Carrying out such a display of not always humane humanity requires great acting. This movie has it in spades. Much has been made of Christian Bale’s work as Dicky. It’s well deserved, he’s magnificent. However, it’s the battle of wills between Alice and Charlene that drives the movie. Leo and Adams each play their roles with undeniable conviction. Every rolling of the eyes, raising of the voice, expressing of concerns, swilling of a shot and puffing of a cigarette rings true. More than becoming familiar with them, we really know them. We know that they both feel they are right beyond a shadow of a doubt. In the lead, Wahlberg gives a perfectly subtle performance. When he finally explodes emotionally, it’s not some overly showy display of acting. It’s completely within the realm of how we think he would behave.

For the uninformed, this is based on a true story. I don’t think I’m spoiling anything by saying there is an eventual triumph. In this way, it’s much like hundreds of other sports movies. Rocky leaps to mind, for obvious reasons.
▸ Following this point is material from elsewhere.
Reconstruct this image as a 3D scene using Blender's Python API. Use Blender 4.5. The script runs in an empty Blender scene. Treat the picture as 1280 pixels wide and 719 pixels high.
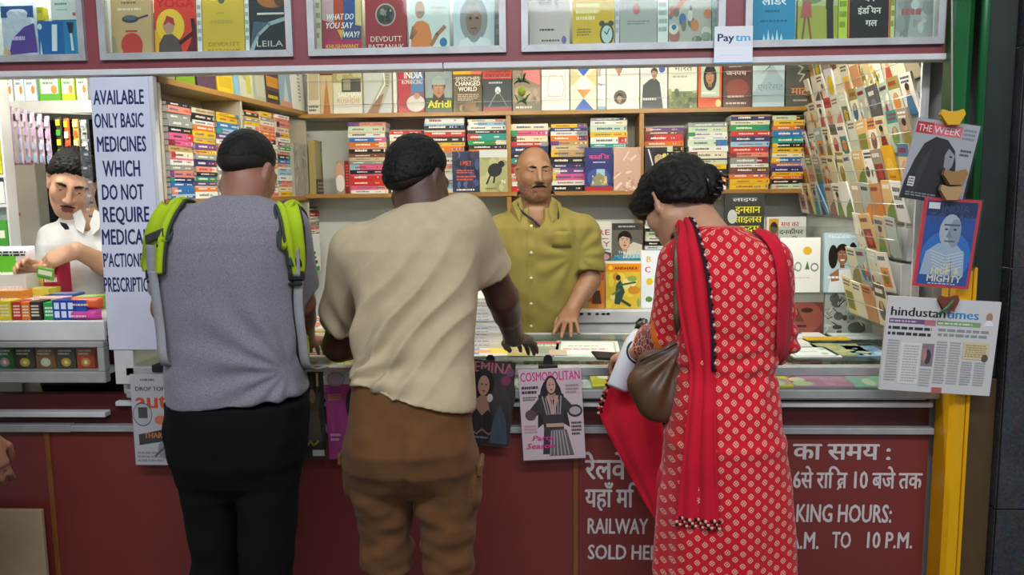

So too, does Invincible, another Wahlberg flick and The Blind Side. They’re both football movies based on true stories. Those two are built one cliché after another until the inevitable feel-good finale. Invincible is more or less average in every way. The Blind Side has the benefit of a remarkable performance by Sandra Bullock. They both feel like a Hollywood version of what really happened, smoothed over and watered down. The Fighter utilizes many of the same conventions. Somehow though, it makes them feel much more real.